Tuesday, January 25, 2005

A Simple Jew's Simplistic Parsha Question

This week's parsha, Parshas Yisro, contains the following posuk, "And you shall see from among the entire people, men of means, G-d-fearing people, men of truth, people who despise money..." (Shemos 18:21)

Rashi commented that the term "men of means" refers to "rich men who have no need to flatter or show recognition".

Initially this makes sense, but when you think about it in historical perspective it raises a question. The Jewish people left Mitzrayim with great wealth, so wasn't everyone rich? Couldn't all the men be considered "men of means"?

4 Comments:

At January 25, 2005 at 12:42:00 PM EST, Blogger Gil Student said...

Certainly after the egel and the mishkan, many people had given away their wealth.

 
At January 25, 2005 at 1:23:00 PM EST, Blogger A Simple Jew said...

Ladies and Gentlemen: This is why I am "A Simple Jew". I didn't even know the answer to this simple parsha question. Thanks to Rabbi Student for answering it for me. I appreciate it.

 
At January 25, 2005 at 8:45:00 PM EST, Blogger TRW said...
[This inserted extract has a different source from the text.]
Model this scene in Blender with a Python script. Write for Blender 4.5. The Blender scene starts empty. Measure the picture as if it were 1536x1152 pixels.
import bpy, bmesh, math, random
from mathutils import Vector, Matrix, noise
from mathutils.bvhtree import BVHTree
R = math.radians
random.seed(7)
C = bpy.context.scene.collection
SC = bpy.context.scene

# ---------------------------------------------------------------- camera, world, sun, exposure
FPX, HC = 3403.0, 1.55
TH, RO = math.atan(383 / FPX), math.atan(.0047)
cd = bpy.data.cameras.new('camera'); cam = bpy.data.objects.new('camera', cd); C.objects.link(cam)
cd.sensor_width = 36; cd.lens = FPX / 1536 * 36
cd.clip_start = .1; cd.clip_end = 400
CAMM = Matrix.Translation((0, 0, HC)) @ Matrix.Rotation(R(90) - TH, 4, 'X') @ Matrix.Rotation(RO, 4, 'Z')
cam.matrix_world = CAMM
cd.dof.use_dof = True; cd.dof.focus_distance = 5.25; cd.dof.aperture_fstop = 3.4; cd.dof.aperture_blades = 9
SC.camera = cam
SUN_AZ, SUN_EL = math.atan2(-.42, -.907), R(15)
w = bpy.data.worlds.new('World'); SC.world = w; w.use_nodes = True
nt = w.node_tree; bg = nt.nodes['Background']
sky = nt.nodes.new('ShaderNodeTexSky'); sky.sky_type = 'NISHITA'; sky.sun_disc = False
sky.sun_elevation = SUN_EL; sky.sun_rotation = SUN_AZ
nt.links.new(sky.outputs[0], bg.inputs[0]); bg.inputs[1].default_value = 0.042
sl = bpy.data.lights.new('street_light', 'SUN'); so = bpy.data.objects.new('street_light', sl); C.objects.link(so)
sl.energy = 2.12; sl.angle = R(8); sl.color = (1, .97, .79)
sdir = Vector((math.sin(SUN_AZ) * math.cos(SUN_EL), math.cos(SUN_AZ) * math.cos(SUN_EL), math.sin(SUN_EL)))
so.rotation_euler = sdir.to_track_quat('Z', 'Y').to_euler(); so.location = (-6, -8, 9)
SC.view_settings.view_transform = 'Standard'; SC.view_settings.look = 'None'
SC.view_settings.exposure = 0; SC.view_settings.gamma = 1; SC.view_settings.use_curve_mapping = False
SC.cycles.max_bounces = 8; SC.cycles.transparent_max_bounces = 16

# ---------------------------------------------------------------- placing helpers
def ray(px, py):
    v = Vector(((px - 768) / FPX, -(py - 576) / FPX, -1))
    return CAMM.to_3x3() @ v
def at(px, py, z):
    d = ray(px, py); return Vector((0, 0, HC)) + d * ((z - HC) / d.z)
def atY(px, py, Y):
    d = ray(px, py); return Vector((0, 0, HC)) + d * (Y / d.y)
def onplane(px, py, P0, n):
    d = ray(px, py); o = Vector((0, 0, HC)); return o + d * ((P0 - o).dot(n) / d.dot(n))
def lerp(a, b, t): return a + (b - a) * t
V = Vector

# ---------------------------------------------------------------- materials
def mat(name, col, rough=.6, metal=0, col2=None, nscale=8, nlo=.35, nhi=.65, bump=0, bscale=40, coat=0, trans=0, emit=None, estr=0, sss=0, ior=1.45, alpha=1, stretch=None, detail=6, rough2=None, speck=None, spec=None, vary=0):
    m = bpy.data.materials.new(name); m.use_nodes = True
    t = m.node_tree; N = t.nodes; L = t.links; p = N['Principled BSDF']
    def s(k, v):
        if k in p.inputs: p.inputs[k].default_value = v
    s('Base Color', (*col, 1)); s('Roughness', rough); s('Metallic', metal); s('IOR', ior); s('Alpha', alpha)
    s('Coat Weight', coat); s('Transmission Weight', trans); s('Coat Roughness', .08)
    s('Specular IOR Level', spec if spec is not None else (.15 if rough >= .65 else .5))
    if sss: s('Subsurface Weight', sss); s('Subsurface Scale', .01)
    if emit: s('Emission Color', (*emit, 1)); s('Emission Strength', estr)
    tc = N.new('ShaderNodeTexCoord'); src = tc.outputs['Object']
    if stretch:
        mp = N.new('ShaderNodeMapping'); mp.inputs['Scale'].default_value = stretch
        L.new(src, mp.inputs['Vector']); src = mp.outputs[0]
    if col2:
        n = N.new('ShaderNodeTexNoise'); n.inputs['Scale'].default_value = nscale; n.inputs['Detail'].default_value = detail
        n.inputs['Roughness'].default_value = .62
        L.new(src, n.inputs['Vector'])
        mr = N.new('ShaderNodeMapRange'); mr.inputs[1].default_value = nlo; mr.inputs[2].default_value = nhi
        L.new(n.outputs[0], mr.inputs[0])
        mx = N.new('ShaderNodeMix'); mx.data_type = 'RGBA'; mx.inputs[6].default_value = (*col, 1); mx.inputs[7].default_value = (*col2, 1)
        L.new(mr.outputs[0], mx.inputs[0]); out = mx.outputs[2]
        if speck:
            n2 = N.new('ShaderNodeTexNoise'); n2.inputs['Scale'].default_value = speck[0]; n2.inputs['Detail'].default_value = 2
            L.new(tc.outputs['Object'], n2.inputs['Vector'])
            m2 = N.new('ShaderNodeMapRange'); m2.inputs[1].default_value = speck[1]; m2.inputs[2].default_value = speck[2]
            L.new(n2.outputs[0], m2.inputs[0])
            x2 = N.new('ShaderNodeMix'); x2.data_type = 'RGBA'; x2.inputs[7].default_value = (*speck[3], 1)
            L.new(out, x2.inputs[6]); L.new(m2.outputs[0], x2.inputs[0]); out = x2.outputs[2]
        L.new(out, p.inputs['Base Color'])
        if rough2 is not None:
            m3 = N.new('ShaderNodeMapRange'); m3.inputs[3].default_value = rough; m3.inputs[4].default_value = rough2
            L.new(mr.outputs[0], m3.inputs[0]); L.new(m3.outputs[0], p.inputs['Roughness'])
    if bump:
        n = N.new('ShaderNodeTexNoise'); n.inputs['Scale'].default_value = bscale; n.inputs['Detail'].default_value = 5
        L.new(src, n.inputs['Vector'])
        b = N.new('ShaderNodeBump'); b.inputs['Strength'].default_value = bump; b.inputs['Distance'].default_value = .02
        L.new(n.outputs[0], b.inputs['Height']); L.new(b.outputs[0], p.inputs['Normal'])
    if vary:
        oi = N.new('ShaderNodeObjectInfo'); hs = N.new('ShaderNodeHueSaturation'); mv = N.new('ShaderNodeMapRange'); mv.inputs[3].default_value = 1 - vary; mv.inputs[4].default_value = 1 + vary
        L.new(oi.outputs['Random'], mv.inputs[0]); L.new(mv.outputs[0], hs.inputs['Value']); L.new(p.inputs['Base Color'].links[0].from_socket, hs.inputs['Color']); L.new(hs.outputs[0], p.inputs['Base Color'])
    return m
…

But, Student, if they were not men of means cause they had given all their money to the mishkan, do we want judges from those who held back from giving their money from the mishkan?

 
At January 31, 2005 at 3:58:00 AM EST, Blogger Sharvul said...

R. Student,
But this is parashat Yitro, before the egel and the mishkan, even before har sinai. Even if you accept the opinion that "Yitro was after har sinai", that is still before they had the opportunity to give their money away to either avoda zara or avodat hashem. I understand that there is no mukdam and me'uchar, but still...
Perhaps Rashi meant "rich" in sense of richness we learn about in Avot: ha'sameach be'chelko. It is not that they were rich in money; they were content with what they had, little or much, and felt rich. As such, they were son'ei batza, they could not be subjected to manipulations by being offered money because they were happy with what they had. Just a thought.